Our Life, Work, Struggles

— Chloe Tribich

AT THE TIME I joined Solidarity about a year and a half ago, I had been involved with activist and organizing work for about five years, which comprised most of my post-college life. Specifically, I was active in an organization called Jews Against the Occupation (a Palestine solidarity organization) and working as staff organizer for a housing group. I wanted a way to understand what I was doing in a bigger context, and to be around people who were thinking about how their current work fit in to a much longer term struggle.

At its essence, Solidarity believes that people who make the wealth have to control it, that this can only happen when oppressed people get organized enough to make it happen themselves — it also means that there can be no such thing as racial justice or feminist justice under capitalism.
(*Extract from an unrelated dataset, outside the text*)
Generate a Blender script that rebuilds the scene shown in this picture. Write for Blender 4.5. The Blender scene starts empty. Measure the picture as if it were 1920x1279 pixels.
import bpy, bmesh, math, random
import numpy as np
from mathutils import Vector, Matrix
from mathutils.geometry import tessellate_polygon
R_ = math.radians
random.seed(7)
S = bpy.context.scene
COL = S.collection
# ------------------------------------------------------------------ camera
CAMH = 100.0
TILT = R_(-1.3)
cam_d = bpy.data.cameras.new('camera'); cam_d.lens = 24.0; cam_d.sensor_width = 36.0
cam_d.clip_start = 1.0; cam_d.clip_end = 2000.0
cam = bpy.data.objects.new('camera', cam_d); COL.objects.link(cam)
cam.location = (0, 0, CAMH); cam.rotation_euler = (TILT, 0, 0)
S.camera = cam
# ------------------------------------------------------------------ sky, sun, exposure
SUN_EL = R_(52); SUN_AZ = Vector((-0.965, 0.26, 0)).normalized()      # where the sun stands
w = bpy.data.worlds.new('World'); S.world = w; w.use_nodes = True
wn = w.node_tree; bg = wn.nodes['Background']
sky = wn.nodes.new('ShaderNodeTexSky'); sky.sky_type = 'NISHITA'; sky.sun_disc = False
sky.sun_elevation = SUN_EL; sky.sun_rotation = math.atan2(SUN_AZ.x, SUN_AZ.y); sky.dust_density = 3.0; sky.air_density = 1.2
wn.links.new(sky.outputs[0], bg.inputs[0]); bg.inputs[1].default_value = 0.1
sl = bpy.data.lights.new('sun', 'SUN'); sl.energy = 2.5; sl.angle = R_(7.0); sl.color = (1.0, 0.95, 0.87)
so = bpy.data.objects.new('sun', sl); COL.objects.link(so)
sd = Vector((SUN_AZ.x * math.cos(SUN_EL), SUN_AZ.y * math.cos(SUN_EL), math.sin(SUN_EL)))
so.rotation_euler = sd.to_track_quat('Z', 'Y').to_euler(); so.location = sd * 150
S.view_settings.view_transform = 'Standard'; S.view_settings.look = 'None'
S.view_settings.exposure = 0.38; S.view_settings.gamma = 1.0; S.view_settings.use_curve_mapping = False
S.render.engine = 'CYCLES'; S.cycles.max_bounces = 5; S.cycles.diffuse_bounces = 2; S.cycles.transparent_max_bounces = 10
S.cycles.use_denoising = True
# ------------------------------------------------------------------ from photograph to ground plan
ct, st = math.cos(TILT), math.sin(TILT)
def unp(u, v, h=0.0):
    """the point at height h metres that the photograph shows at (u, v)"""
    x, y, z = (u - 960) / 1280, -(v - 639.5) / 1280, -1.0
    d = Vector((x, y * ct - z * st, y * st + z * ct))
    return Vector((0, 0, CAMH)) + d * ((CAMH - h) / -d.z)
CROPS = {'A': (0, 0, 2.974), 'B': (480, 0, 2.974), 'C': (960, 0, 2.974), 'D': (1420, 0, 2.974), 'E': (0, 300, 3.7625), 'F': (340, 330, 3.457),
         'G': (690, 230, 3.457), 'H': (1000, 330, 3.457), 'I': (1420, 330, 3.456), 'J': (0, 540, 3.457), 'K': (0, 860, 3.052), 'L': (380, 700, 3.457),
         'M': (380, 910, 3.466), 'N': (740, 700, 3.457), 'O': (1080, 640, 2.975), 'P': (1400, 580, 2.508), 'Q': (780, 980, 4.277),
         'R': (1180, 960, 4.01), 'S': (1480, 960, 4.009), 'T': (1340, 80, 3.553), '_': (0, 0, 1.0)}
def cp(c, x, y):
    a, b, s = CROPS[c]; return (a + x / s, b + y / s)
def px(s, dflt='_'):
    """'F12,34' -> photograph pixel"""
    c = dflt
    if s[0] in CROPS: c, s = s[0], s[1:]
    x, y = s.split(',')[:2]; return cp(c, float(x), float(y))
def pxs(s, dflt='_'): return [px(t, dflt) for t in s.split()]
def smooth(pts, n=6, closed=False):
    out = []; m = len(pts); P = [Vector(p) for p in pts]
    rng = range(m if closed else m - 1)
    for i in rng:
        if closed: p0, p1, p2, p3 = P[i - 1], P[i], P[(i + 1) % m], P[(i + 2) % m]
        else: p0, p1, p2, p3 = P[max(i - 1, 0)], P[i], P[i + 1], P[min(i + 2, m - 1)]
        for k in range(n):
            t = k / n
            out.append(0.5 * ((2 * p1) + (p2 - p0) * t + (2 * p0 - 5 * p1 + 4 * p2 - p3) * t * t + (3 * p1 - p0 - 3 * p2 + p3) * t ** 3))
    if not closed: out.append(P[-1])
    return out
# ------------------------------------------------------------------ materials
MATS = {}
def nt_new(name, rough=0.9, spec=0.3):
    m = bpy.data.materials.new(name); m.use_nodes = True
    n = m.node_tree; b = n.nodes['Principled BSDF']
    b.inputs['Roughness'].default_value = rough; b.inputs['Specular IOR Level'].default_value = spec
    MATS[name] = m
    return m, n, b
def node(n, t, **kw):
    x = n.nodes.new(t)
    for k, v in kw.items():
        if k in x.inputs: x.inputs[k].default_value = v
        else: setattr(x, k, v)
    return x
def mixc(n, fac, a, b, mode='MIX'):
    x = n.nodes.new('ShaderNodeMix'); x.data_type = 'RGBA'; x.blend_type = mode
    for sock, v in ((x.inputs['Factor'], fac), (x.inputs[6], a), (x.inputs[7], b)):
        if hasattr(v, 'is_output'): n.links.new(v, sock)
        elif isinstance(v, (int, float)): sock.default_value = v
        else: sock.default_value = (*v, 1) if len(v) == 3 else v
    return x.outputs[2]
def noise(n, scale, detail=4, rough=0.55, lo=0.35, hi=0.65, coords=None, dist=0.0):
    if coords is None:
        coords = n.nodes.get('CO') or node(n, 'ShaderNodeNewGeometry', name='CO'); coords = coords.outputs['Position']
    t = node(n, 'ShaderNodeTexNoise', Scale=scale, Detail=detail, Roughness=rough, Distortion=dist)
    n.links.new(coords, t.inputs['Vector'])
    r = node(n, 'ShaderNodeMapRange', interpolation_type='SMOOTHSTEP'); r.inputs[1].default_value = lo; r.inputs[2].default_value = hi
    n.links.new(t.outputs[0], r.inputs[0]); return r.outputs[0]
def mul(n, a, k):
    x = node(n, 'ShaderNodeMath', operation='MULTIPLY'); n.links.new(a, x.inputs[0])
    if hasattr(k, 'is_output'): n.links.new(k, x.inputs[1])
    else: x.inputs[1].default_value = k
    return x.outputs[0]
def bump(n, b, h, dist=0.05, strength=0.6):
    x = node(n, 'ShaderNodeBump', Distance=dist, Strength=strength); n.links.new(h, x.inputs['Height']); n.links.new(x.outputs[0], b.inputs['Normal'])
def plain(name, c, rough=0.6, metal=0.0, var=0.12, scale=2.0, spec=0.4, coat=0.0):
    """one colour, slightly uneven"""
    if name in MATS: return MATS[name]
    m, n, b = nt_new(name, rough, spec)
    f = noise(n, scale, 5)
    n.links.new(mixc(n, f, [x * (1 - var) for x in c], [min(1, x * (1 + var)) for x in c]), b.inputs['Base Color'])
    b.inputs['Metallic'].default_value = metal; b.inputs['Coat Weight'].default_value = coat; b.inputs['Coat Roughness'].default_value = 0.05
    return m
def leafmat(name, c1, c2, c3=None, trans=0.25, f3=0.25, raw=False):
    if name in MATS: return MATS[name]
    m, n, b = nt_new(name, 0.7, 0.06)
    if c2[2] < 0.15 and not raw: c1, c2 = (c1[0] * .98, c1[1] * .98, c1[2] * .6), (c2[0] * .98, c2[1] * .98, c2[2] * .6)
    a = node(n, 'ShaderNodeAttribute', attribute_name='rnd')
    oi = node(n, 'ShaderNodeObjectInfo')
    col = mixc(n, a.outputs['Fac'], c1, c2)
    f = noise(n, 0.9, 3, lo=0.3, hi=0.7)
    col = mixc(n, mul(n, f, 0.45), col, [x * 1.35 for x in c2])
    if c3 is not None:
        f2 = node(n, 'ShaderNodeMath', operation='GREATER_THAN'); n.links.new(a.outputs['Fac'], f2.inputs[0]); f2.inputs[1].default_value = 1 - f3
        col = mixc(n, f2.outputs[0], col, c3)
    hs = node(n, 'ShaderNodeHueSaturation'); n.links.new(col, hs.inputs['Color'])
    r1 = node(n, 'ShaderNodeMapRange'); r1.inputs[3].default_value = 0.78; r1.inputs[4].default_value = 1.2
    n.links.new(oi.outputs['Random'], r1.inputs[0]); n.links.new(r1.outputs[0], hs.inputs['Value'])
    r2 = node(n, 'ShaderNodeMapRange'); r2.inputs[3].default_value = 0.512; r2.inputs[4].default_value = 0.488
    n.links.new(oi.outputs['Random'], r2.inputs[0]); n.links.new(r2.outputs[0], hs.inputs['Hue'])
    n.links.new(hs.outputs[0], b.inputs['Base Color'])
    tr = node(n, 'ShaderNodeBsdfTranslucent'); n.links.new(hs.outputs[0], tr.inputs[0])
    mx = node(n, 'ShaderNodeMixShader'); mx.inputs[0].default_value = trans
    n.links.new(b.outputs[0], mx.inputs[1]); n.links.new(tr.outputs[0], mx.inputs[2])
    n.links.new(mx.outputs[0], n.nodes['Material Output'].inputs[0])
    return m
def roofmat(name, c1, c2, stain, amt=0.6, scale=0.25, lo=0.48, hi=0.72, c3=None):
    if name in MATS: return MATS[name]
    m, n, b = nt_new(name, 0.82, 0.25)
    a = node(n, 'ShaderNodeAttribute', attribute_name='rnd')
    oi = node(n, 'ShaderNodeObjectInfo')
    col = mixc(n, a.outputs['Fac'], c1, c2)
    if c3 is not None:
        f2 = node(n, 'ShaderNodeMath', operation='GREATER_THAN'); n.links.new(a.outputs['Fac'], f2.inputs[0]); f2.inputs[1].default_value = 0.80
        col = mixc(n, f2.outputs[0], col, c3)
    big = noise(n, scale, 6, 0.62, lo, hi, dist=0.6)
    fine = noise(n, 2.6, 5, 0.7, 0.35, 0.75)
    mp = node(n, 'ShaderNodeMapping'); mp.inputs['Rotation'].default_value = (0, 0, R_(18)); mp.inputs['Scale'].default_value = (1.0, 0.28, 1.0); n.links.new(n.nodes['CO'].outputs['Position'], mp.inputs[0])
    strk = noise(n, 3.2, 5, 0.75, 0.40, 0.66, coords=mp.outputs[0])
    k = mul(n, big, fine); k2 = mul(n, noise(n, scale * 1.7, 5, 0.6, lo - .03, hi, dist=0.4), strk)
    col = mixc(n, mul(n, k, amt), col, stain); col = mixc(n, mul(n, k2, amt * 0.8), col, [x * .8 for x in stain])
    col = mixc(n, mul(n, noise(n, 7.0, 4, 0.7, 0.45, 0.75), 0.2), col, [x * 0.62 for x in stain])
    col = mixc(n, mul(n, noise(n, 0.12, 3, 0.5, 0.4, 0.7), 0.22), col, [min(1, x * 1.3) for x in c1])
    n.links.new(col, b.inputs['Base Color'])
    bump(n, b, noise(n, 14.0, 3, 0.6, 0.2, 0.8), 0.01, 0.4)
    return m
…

We are looking at ways in which white supremacy, patriarchy, and heterosexism intersect with capitalism and other types of oppression that are related to, but not always fully explained by, class oppression. We have been using the word “intersectionality” to describe this overlap. Intersectionality really means, at least to me, finding a way to describe what most people experience every day: multiple identities and oppressions that compete with each other and feel more or less significant depending on the context.

We are trying to make sure that our class analysis takes this fully into account. Intersectionality comes up a lot in normal day to day organizing work, even though we don’t necessarily recognize it.

Lessons from Experience

For example, my first major experience with leftist activism was with Jews Against the Occupation (JATO). We first formed as a Jewish-identified Palestine solidarity group at the beginning of the Intifada in 2000. Most of the founding members were long-term queer activists who had experience with ACT UP and other AIDS movements and radical politics in general.

We had some discussion over whether to take on the Palestinian right of Return as one of our main demands, which is the right of Palestinian refugees to return to their homes in what is now considered to be Israel. In 2000, the right to return was emerging as the main demand of the groups in the Palestinian diaspora. Most Jewish peace groups were not supporting it, at least not explicitly. Some felt it would alienate liberal Jews and many were worried that it threatened Israel’s right to exist as a state that privileged Jews.

We adopted the right to return fairly quickly as a JATO point of unity, mostly because people were committed to being a real solidarity group that took its lead from Palestinian liberation struggles instead of doing what made us comfortable. I think what allowed this to happen were people’s real critiques of citizenship and nationalism.

This was not just an academic critique; it came from experience of being queer and politically radical in the United States in the ’90s, from understanding that being a citizen of a country doesn’t mean that that country cares about you.

JATO has never identified as a queer group — whether or not that’s a good thing, and even why this is, should be the topic of another discussion — but it’s obvious that our politics would not be the same, or as good, if they weren’t heavily informed by queer experiences and activism that is about radically contesting queer oppression.

One of JATO’s accomplishments as an organization is that it has managed to function in practice on principles of intersectionality. This means, for example, that when we introduce ourselves we say which gendered pronoun we want used to refer to us (either a pre-existing one or one we have made up). This helps set the tone for the meeting, so that acknowledgement of gender/sexual identity oppression gets woven into our work around Palestine liberation.

How Capital Controls Us

In Solidarity, we’re now paying more attention to this intersectionality. For example, we are trying to understand how the institution of marriage reinforces not only heteropatriarchy but also white supremacy and class privilege. To be effective as socialists we need to understand how capitalism organizes what we consider to be private life — childcare, housework, etc. — just as we need to understand how capitalism dictates the terms of paid work.

Socialists pride ourselves on our ability to articulate the contradictions of capitalism in the workplace: how it simultaneously drives workers apart and pushes workers closer together, how it creates the conditions for workers’ self-organization and then destroys them. But in order to better envision what a socialist world would look like and in order to understand how to get there, we also need to understand how capitalism controls so-called private relationships, childcare and housework.

In preparation for our last convention, some comrades reflected on how gender functions in their workplaces, both as a mechanism for management to divide workers and as a rallying point for self-organization. One woman who is a technician wrote about how she used socialist feminist politics to understand how men at her workplace deal with safety rules. (See Lynne Williams, Feminism at Work, ATC 127, March–April 2007 — ed.)

She analyzed the culture of her male-dominated workplace and saw how the masculinized culture that dominated her workplace encourages men to ignore safety rules as a way to prove their “manhood” even as management often encourages safety violations and then punishes workers for getting hurt.

One of her conclusions is that gender politics is always present and we should look for it not just when sexism happens — but also when adherence to gender roles interrupts class solidarity.